Currently, bin-don are available at 10 restaurants in Miyako, up from six last year, and most of the dishes are priced at around ¥1,500. The bottles come in large or small according to the ingredients, with some even containing okra, tomato or yamame trout (masu salmon). Each restaurant gives its take on how to bottle the ingredients. Some create beautiful layers using colorful foods, while others place moist or slippery ingredients at the bottom to make it easier for all the food to come out of the bottle.

Among the 10 establishments is Jodogahama Rest House, which faces the scenic Jodogahama beach where peculiarly shaped white rocks stand. The shop’s bin-don is based on Pacific cod caught off Miyako, which boasts the largest catch of this fish in the nation. The cod is marinated in soy sauce and bottled with ingredients such as salmon roe and seaweed.

Dining on this bin-don, I found the cod rich in umami. I then poured over the rice the accompanying dashi broth prepared using scallops and horsehair crabs. The aromas of the various seafood bathed my palate.

The restaurant was partially destroyed by the tsunami during the 2011 earthquake. After reopening, it regained its customer numbers through efforts such as developing new menu items.

“We don’t want to promote [our restaurant] by taking advantage of the traces of damage,” said manager Jun Shimazaki, 39.

He said that bin-don was created to make them different from rice bowls with seafood toppings offered in other parts of Japan, calling bin-don “an innovative type of rice bowl, not just offering distinctive ingredients.”

However, why on earth are milk bottles used for the cuisine in the first place? According to locals, the inspiration came from a local specialty that has been sold for many years: bottled bin-uni. This fresh uni placed in what looks like a milk bottle has an exceptionally sweet, rich flavor.

In the inland parts of the Sanriku area, dairy farming is a major industry and it is said that local fishermen came up with the idea for bin-uni when they saw empty milk bottles at home.

Filling these bottles with fresh uni and seawater did not require the addition of alum, a substance often used to prevent the uni from losing its shape.

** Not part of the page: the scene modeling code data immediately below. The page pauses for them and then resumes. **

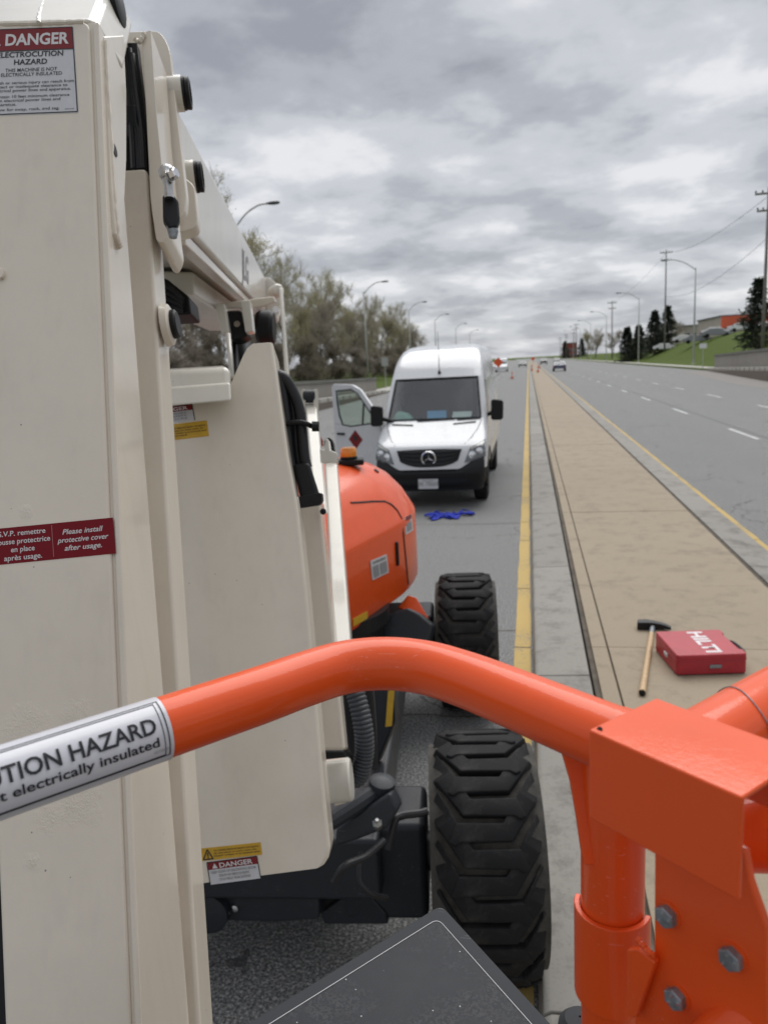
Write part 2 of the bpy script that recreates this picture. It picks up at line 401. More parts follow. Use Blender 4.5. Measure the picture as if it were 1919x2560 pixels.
def leafmat(name, c1, c2):
    M = mat(name, c1, .7); t, b_ = nodes_of(M); g = t.nodes.new('ShaderNodeTexCoord')
    n = node(t, 'ShaderNodeTexNoise', Scale=.9, Detail=4.0); ln(t, g.outputs['Object'], n.inputs['Vector'])
    oi = t.nodes.new('ShaderNodeObjectInfo')
    f = nmath(t, 'ADD', n.outputs['Fac'], nmath(t, 'MULTIPLY', nmath(t, 'SUBTRACT', oi.outputs['Random'], .5), .5))
    ln(t, nmix(t, f, c1, c2), b_.inputs['Base Color']); 
    tl = t.nodes.new('ShaderNodeBsdfTranslucent'); mx = t.nodes.new('ShaderNodeMixShader'); mx.inputs[0].default_value = .45
    src = b_.inputs['Base Color'].links[0].from_socket; ln(t, src, tl.inputs['Color']); o_ = t.nodes['Material Output']
    ln(t, b_.outputs[0], mx.inputs[1]); ln(t, tl.outputs[0], mx.inputs[2]); ln(t, mx.outputs[0], o_.inputs[0])
    return M
BUD = leafmat('spring_buds', (.30, .285, .095), (.38, .36, .145))
BROWNL = leafmat('dry_brush', (.19, .165, .12), (.25, .22, .165))
NEEDLE = leafmat('conifer_needles', (.018, .030, .020), (.04, .056, .034))
VWHITE = paint('van_white', (.62, .63, .65), .28, .6)
VBLACK = mat('van_black_plastic', (.013, .014, .016), .5, spec=.3, bump=.2, bscale=200)
GUM = mat('window_gasket', (.012, .012, .013), .6)
REDCASE = mat('red_case_plastic', (.40, .022, .035), .42, bump=.25, bscale=120, var=.12, vscale=9)
WOOD = mat('ash_handle', (.52, .36, .20), .55, var=.2, vscale=25)
BLUEC = mat('blue_strap_cloth', (.015, .035, .42), .75, bump=.5, bscale=90, var=.35, vscale=14)
GALV = mat('galvanised_pole', (.46, .47, .44), .6, .0, var=.12, vscale=2)
POLEW = mat('utility_pole_wood', (.21, .20, .185), .85, var=.25, vscale=3)
CONEO = mat('safety_orange', (.80, .11, .03), .5)
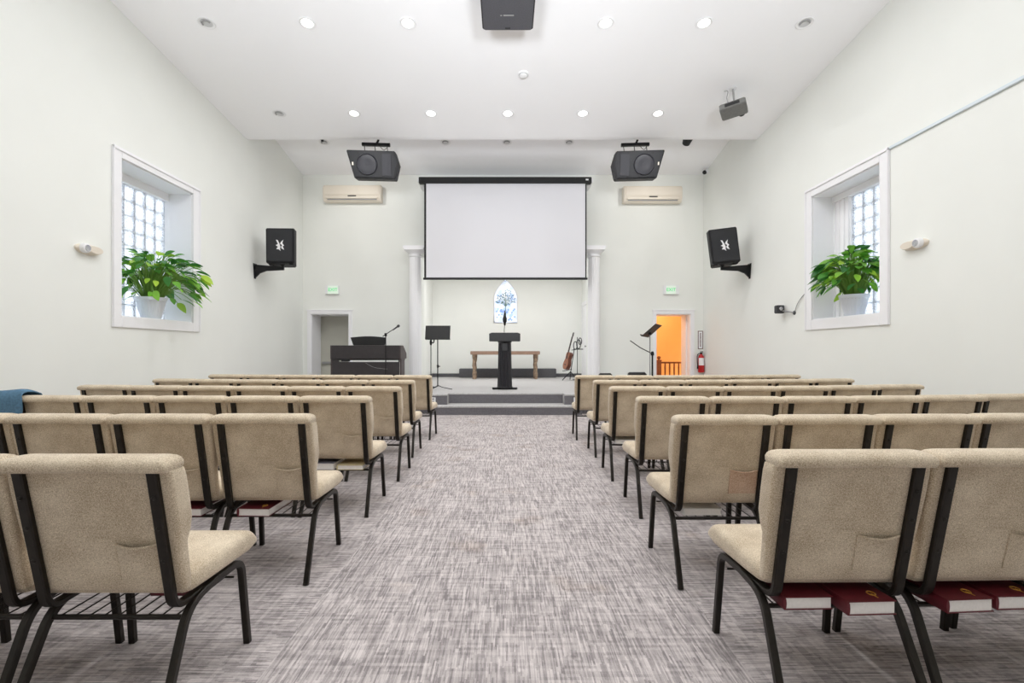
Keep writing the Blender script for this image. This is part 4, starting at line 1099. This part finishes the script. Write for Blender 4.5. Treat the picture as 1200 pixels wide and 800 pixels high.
# guitar stand
sp = Vector((at(669, 0, y + .15).x, y + .15, PZ))
t = thing('guitar_stand', 'black folding guitar stand holding the acoustic guitar', 'guitar stand', sp)
zf = p.z - PZ
def loc_(u, v, yy): q = at(u, v, yy); return (q.x - sp.x, q.y - sp.y, q.z - sp.z)
MB().tube([(0, .05, .22), loc_(673, 409, y + .16)], .011, 8).build('upright', M['blackmetal'], t)
for q in ((659, 443.2, y + .0), (676, 441, y + .1), (668, 440.5, y + .35)):
    a_ = loc_(*q); MB().tube([(0, .05, .24), (a_[0], a_[1], .014)], .012, 7).build('leg', M['blackmetal'], t)
MB().tube([loc_(670, 432.5, y + .14), loc_(660.5, 434.5, y + .07), loc_(659.5, 434.5, y - .1)], .010, 7).build('cradle', M['blackmetal'], t)
MB().tube([loc_(673, 409.5, y + .16), loc_(671, 410, y + .13), loc_(670, 410, y - .01)], .009, 7).build('neck_rest', M['blackmetal'], t)
# stand with coiled cables
yc = 13.65
sp = Vector((at(676.5, 0, yc).x, yc, PZ))
t = thing('cable_stand', 'thin stand hung with coiled cables behind the guitar', 'stand', sp)
zt = at(0, 395, yc).z - PZ
MB().tube([(0, 0, .02), (0, 0, zt)], .010, 8).build('pole', M['wedge'], t)
MB().lathe([(0, 0), (.14, 0), (.14, .012), (.02, .035), (0, .035)], 20).build('base', M['blackmetal'], t)
zb = at(0, 409, yc).z - PZ
MB().tube([(-.11, 0, zb), (.16, 0, zb)], .013, 8).build('crossbar', M['blackmetal'], t)
for k, (dx, dz, rr) in enumerate(((-.06, .10, .09), (.03, .14, .10), (.07, .22, .075))):
    MB().tube([(dx + rr * .55 * math.cos(q), -.03 - .015 * k, zb + dz + rr * 1.25 * math.sin(q)) for q in [i * 2 * PI / 18 for i in range(18)]], .014, 6, closed=True).build('coiled_cable', M['wedge'], t)

# ------------------------------------------------------------------ right side of the stage: music stand, microphone stand, floor monitors
y = 9.95
B1 = at(752, 393.5, y); Wv = Vector((.26, .42, -.012)); 
Wv = Wv.normalized() * .50; Hv = Vector((.24, -.148, .243)); Hv = (Hv - Wv.normalized() * Hv.dot(Wv.normalized()))
base = at(767, 441, y)
t = thing('music_stand', 'black music stand with a steeply turned desk in front of the orange doorway', 'music stand', (base.x - .02, y + .05, PZ))
o = t.location
c0 = B1 - Vector(o); nv = Wv.cross(Hv).normalized()
m = MB(); vs = []
for d in (-.004, .004):
    vs += [c0 + nv * d, c0 + Wv + nv * d, c0 + Wv + Hv + nv * d, c0 + Hv + nv * d]
m.add(vs, [(0, 3, 2, 1), (4, 5, 6, 7), (0, 1, 5, 4), (1, 2, 6, 5), (2, 3, 7, 6), (3, 0, 4, 7)]); m.build('desk', M['black'], t)
m = MB(); vs = []
up_ = nv if nv.y > 0 else -nv
for q in (c0, c0 + Wv):
    for d in (0, .012):
        for e in (0, .05): vs.append(q - Hv.normalized() * d + up_ * e)
m.add(vs, [(0, 1, 3, 2), (4, 6, 7, 5), (0, 4, 5, 1), (2, 3, 7, 6), (0, 2, 6, 4), (1, 5, 7, 3)]); m.build('desk_lip', M['black'], t)
ctr = c0 + Wv * .5 + Hv * .35
MB().tube([(ctr.x, ctr.y, .04), (ctr.x, ctr.y, ctr.z - .01)], .011, 8).build('pole', M['grey'], t)
MB().tube([(ctr.x, ctr.y, ctr.z - .05), (ctr.x, ctr.y, ctr.z + .0)], .03, 8).build('desk_clamp', M['blackmetal'], t)
for a in (.2, 2.3, 4.4): MB().tube([(ctr.x, ctr.y, .09), (ctr.x + .28 * math.cos(a), ctr.y + .28 * math.sin(a), .012)], .009, 6).build('leg', M['blackmetal'], t)
y = 9.6
p = at(764.5, 414, y)
t = thing('microphone_stand', 'black boom microphone stand below the turned music stand desk', 'microphone stand', (p.x, y, PZ))
zt = p.z - PZ
MB().tube([(0, 0, .08), (0, 0, zt)], .017, 8).build('pole', M['blackmetal'], t)
MB().lathe([(0, zt - .04), (.03, zt - .04), (.036, zt), (.02, zt + .04), (0, zt + .04)], 12).build('clutch', M['blackmetal'], t)
e = at(738.5, 399, y)
MB().tube([(.03, 0, zt - .02), (e.x - p.x + .2, 0, (e.z - PZ) * .45 + zt * .55 + .0), (e.x - p.x, 0, e.z - PZ)], .010, 8).build('boom', M['wedge'], t)
for a in (.4, 2.5, 4.6): MB().tube([(0, 0, .10), (.25 * math.cos(a), .25 * math.sin(a), .012)], .011, 6).build('leg', M['blackmetal'], t)
def monitor(u0, u1, v, y, label):
    a = at(u0, v, y); b = at(u1, v, y); w = b.x - a.x; h = a.z - PZ
    t = thing('floor_monitor', label, 'speaker', ((a.x + b.x) / 2, y, PZ))
    pts = [(0, 0.002), (.42, .002), (.42, .08), (.12, h), (.02, h - .03)]
    MB().loft([[(-w / 2, q, z) for q, z in pts], [(w / 2, q, z) for q, z in pts]]).build('cabinet', M['black'], t, bevel=.02, segs=3)
    MB().loft([[(-w / 2 + .03, q, z) for q, z in ((.402, .10), (.41, .105), (.15, h - .02), (.142, h - .025))], [(w / 2 - .03, q, z) for q, z in ((.402, .10), (.41, .105), (.15, h - .02), (.142, h - .025))]]).build('grille', M['grille'], t)
monitor(703, 718, 437.0, 9.95, 'small black floor monitor on the stage next to the fluted column')
monitor(737.5, 758.5, 435.8, 9.75, 'wider black floor monitor on the stage below the boom stand')

# ------------------------------------------------------------------ light
def area(name, loc, rot, sx, sy, power, color):
    l = bpy.data.lights.new(name, 'AREA'); l.shape = 'RECTANGLE'; l.size = sx; l.size_y = sy; l.energy = power; l.color = color
    o = bpy.data.objects.new(name, l); COL.objects.link(o); o.location = loc; o.rotation_euler = rot
    return o
# added spots behind the camera to brighten the ceiling; no such fixtures
for x in (-1.5, 1.5):
    l = bpy.data.lights.new('added_uplight', 'SPOT'); l.energy = 1850; l.spot_size = math.radians(66); l.spot_blend = 1; l.shadow_soft_size = .6; l.color = (.92, .965, 1)
    o = bpy.data.objects.new('added_uplight', l); COL.objects.link(o); o.location = (x, -1.2, 2.1); o.rotation_euler = (PI / 2 + math.radians(36), 0, 0)
# alcove lamps and stairwell lamp
for x in (-1.4, 0, 1.4):
    lamp_light('alcove_lamp', (x, 12.9, 3.60), 27, .2, (1, .995, .98))
for u in (376, 806):
    p = at(u, 165, 9.15)
    l = bpy.data.lights.new('stage_spot_lamp', 'SPOT'); l.energy = 70; l.spot_size = math.radians(150); l.spot_blend = 1; l.shadow_soft_size = .08; l.color = (1, .97, .93)
    o = bpy.data.objects.new('stage_spot_lamp', l); COL.objects.link(o); o.location = p + Vector((0, .16, -.12)); o.rotation_euler = (math.radians(40), 0, math.radians(-25 if u < 500 else 25))
lamp_light('stairwell_lamp', (3.7, 13.15, 3.05), 30, .3, (1, .90, .76))
wd = bpy.data.worlds.new('world'); SC.world = wd; wd.use_nodes = True
bg = wd.node_tree.nodes['Background']; bg.inputs[0].default_value = (.90, .95, 1, 1); bg.inputs[1].default_value = 4.2

# ------------------------------------------------------------------ camera
cam = bpy.data.cameras.new('camera'); co = bpy.data.objects.new('camera', cam); COL.objects.link(co)
co.location = (0, 0, HC); co.rotation_euler = (PI / 2, 0, 0)
cam.sensor_width = 36; cam.lens = F * 36 / 1200
cam.shift_x = (600 - CX) / 1200; cam.shift_y = (CY - 400) / 1200
cam.clip_start = .05; cam.clip_end = 100
SC.camera = co
SC.view_settings.view_transform = 'Standard'; SC.view_settings.look = 'None'; SC.view_settings.gamma = 1; SC.view_settings.use_curve_mapping = False
SC.view_settings.exposure = -0.02
SC.cycles.use_denoising = True
SC.cycles.max_bounces = 10; SC.cycles.diffuse_bounces = 7; SC.cycles.transparent_max_bounces = 8
SC.cycles.sample_clamp_indirect = 6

“However, uni is harvested only in summer,” said Kaoru Kanazawa, 43, who works at Miyako Kanko Bunka Koryu Kyoukai. “I was wondering if we could bottle other flavorful seafood in other seasons.”

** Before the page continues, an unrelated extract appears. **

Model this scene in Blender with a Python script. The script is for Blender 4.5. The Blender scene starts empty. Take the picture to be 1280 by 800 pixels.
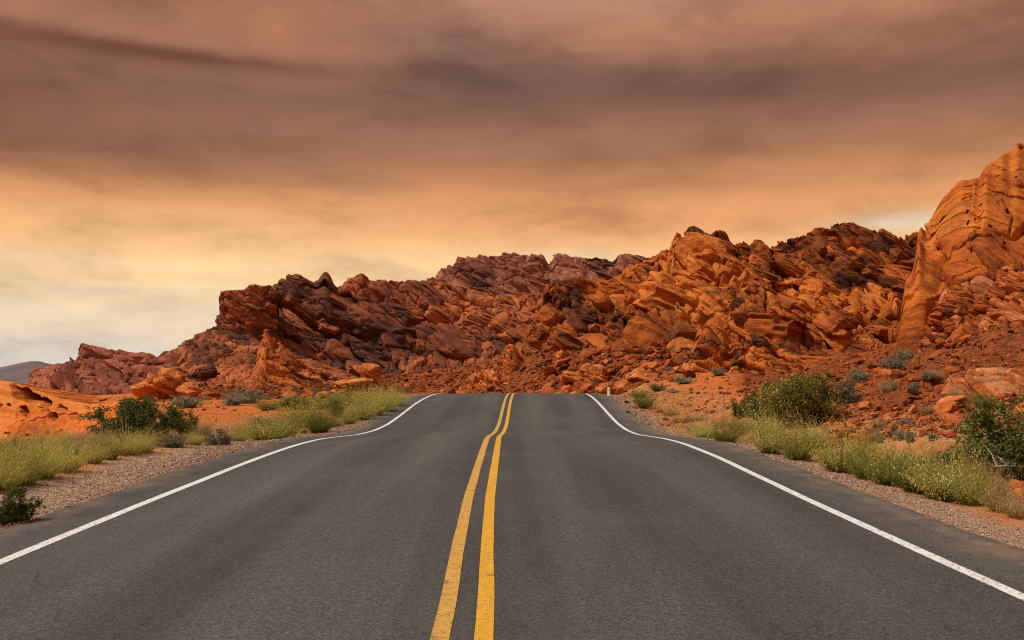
import bpy, math, random
import numpy as np

# ------------------------------------------------------------------ camera, sky, sun, exposure
S = bpy.context.scene
COL = S.collection
EYE, FPX, HZ = 1.55, 1100.0, 448.0      # eye height (m), focal length and horizon row on a 1280x800 plate

cam = bpy.data.cameras.new('camera')
cam.sensor_width = 36.0
cam.lens = FPX / 1280 * 36.0
cam.shift_y = (HZ - 400.0) / 1280.0
cam.clip_start, cam.clip_end = 0.1, 20000.0
camo = bpy.data.objects.new('camera', cam)
camo.location = (0, 0, EYE)
camo.rotation_euler = (math.radians(90), 0, 0)
COL.objects.link(camo)
S.camera = camo

SUN_EL, SUN_AZ = 57.0, -86.0            # azimuth from straight ahead (+y), positive to the right
sun = bpy.data.lights.new('sun', 'SUN')
sun.energy = 4.3
sun.angle = math.radians(0.9)
sun.color = (1.0, 0.93, 0.82)
suno = bpy.data.objects.new('sun', sun)
suno.rotation_euler = (math.radians(90 - SUN_EL), 0, math.radians(180 - SUN_AZ))
suno.location = (-60, 30, 80)
COL.objects.link(suno)

S.view_settings.view_transform = 'Standard'
S.view_settings.look = 'None'
S.view_settings.exposure = 0.0
S.view_settings.gamma = 1.0
S.view_settings.use_curve_mapping = False
S.cycles.max_bounces = 6
S.cycles.diffuse_bounces = 3
S.cycles.use_denoising = False
S.cycles.pixel_filter_type = 'BLACKMAN_HARRIS'
S.cycles.filter_width = 1.1


def lin(r, g, b):
    f = lambda c: (c / 255 / 12.92) if c / 255 <= .04045 else ((c / 255 + .055) / 1.055) ** 2.4
    return (f(r), f(g), f(b), 1.0)


class NT:
    """small helper round a node tree"""
    def __init__(s, tree):
        s.t = tree
        s.n, s.l = tree.nodes, tree.links
        s.n.clear()

    def put(s, sock, v):
        if v is None:
            return
        if isinstance(v, bpy.types.NodeSocket):
            s.l.new(v, sock)
        elif hasattr(sock, 'default_value'):
            if sock.type == 'RGBA' and isinstance(v, tuple) and len(v) == 3:
                v = (*v, 1.0)
            sock.default_value = v

    def node(s, typ, ins=None, **kw):
        n = s.n.new(typ)
        for k, v in kw.items():
            setattr(n, k, v)
        for k, v in (ins or {}).items():
            s.put(n.inputs[k], v)
        return n

    def math(s, op, a, b=None, c=None, clamp=False):
        n = s.n.new('ShaderNodeMath')
        n.operation, n.use_clamp = op, clamp
        for i, v in enumerate((a, b, c)):
            s.put(n.inputs[i], v)
        return n.outputs[0]

    def vmath(s, op, a, b=None):
        n = s.n.new('ShaderNodeVectorMath')
        n.operation = op
        s.put(n.inputs[0], a)
        s.put(n.inputs[1], b)
        return n.outputs[0]

    def noise(s, vec, scale, detail=4, rough=.55, dist=0.0):
        n = s.node('ShaderNodeTexNoise', {'Scale': scale, 'Detail': detail, 'Roughness': rough, 'Distortion': dist})
        s.put(n.inputs['Vector'], vec)
        return n.outputs['Fac']

    def voro(s, vec, scale, feature='F1', out='Distance', rnd=1.0):
        n = s.node('ShaderNodeTexVoronoi', {'Scale': scale, 'Randomness': rnd}, feature=feature)
        s.put(n.inputs['Vector'], vec)
        return n.outputs[out]

    def ramp(s, fac, stops, interp='LINEAR'):
        n = s.n.new('ShaderNodeValToRGB')
        e = n.color_ramp.elements
        n.color_ramp.interpolation = interp
        while len(e) < len(stops):
            e.new(0.5)
        for i, (p, c) in enumerate(stops):
            e[i].position = p
            e[i].color = c if len(c) == 4 else (*c, 1)
        s.put(n.inputs[0], fac)
        return n.outputs[0]

    def mix(s, fac, a, b, blend='MIX'):
        n = s.n.new('ShaderNodeMix')
        n.data_type, n.blend_type, n.clamp_factor = 'RGBA', blend, True
        s.put(n.inputs[0], fac)
        s.put(n.inputs[6], a)
        s.put(n.inputs[7], b)
        return n.outputs[2]

    def mrange(s, v, a, b, c=0.0, d=1.0):
        n = s.node('ShaderNodeMapRange', {'From Min': a, 'From Max': b, 'To Min': c, 'To Max': d})
        s.put(n.inputs['Value'], v)
        return n.outputs[0]


# ---- world: a lid of streaked storm cloud lit warm at the horizon, brightened overhead for fill
W = bpy.data.worlds.new('World')
S.world = W
W.use_nodes = True
w = NT(W.node_tree)
gen = w.node('ShaderNodeTexCoord').outputs['Generated']
sep = w.node('ShaderNodeSeparateXYZ', {0: gen})
dx, dy, dz = sep.outputs
az = w.math('ARCTAN2', dx, dy)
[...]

Kanazawa, who returned to his hometown two years ago after having lived outside Iwate Prefecture, proposed his idea to local restaurants.

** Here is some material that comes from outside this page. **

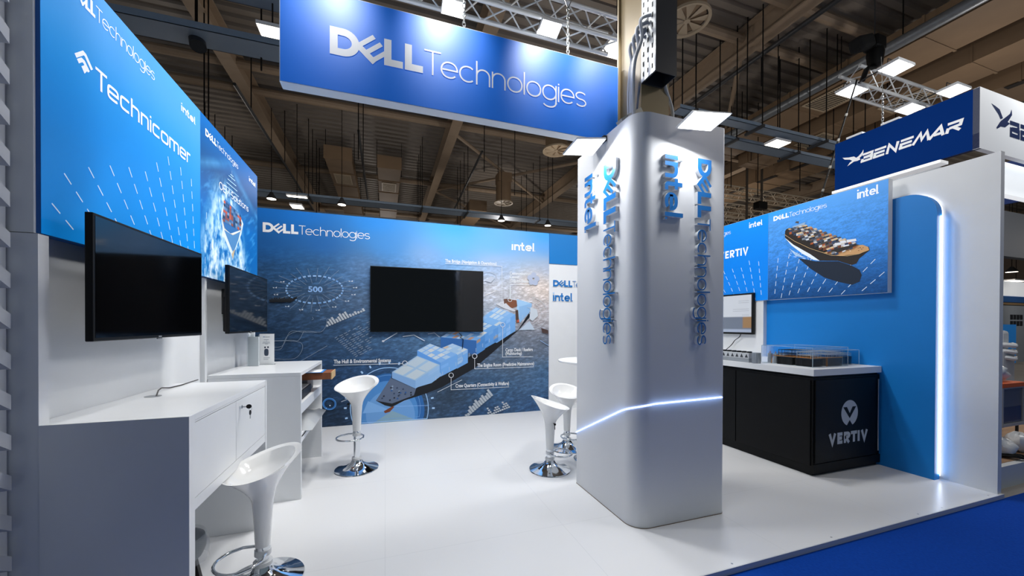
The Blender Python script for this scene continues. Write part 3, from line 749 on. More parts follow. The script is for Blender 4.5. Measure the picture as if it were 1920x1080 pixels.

Kanazawa’s idea gained support from the likes of Junichi Utsunomiya, 44, the manager of the restaurant Gyosaitei Sumiyoshi. The restaurant’s bin-don features beautiful layers of local seafood, using ingredients such as large pearl-like salmon roe, scallops and grilled uni. Utsunomiya named this bin-don Red Hot, saying he expressed his passion creating it. The item has become so popular that the restaurant had long lines during the Golden Week holidays.

During my visit to Miyako, I often heard locals say of the reconstruction efforts: “It’s not good enough to restore things to how they used to be. We also have to move forward.” Don’t look back and never stop. These milk bottles are filled not just with local ingredients, but also with the future.